Miniaturized malter opens up barley research options


By PATTY MAMULA


For the Capital Press


Students at Oregon State University have made brewing history by developing a machine that malts barley in quantities suitable for research and experimentation.


"The minimalter helps connect the barley breeding program to the fermentation science program," said Pat Hayes, who has directed OSU's barley research for more than 20 years.


Hayes and Jeff Clawson, who manages the school's pilot brewery, and colleague Tom Shellhammer, who works in the food science and technology department, realized that if they could make malt in quantities for test brewing they could accelerate the assessment of new barley varieties. Results could benefit local farmers and brewers.


The problem was size. They needed a certain quantity of malt.


Great Western Malting in Vancouver, Wash., the nearest commercial production facility, has a minimum batch of 350 pounds. That amount would be protracted and expensive experimental growing operation, Hayes said. An agricultural research lab in Wisconsin produces small batches of malt of less than a pound.


The new machine produces about 150 pounds at a time, the right amount to use for one test brewing batch.


Under the direction of graduate student Josef Hortnagl, a team of mechanical engineering students took on the malting challenge as their senior design project.


"Our goal was to incorporate all the processes, including soaking the barley, germinating and roasting it, into one machine," Hortnagl said.


Last fall students Tyler Froeming, Eric Sunderland, Curtis Barnard and Aaron Mason created the preliminary design and manufacturing plan. Over the winter they built a prototype and started testing it. During the spring they refined it.


Test runs are focused now on making consistent malt.


"Great Western provided us with a ton of their barley, we make a malt using the same grain, and send it to them for comparison," Hayes said. The goal is to replicate it exactly.


"You can have the best malting barley, but if you don't make it properly, the beermaker's life is hell," Hayes said.






The minimalter has attracted attention from regional craft brewers like Rogue, corporate giants like Anheuser-Busch, and individuals and business development concerns including the Port of Skagit in Washington state and the Grain Millers in Eugene, Ore.

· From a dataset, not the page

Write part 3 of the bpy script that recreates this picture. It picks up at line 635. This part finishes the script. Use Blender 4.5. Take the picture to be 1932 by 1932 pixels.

Individuals and organizations are able to use the minimalter for a fee that covers the cost of operation. Hayes said home brewers might not be interested since it will likely be more expensive that the going rate for malt -- about $1 a pound.


In exchange for an appropriate donation to the Agriculture Research Foundation, interested parties will receive the design and operating manuals, manufacturing plans and blueprints.


The final cost for the minimalter was around $40,000, Hayes said. But, he said, it's invaluable for teaching and research.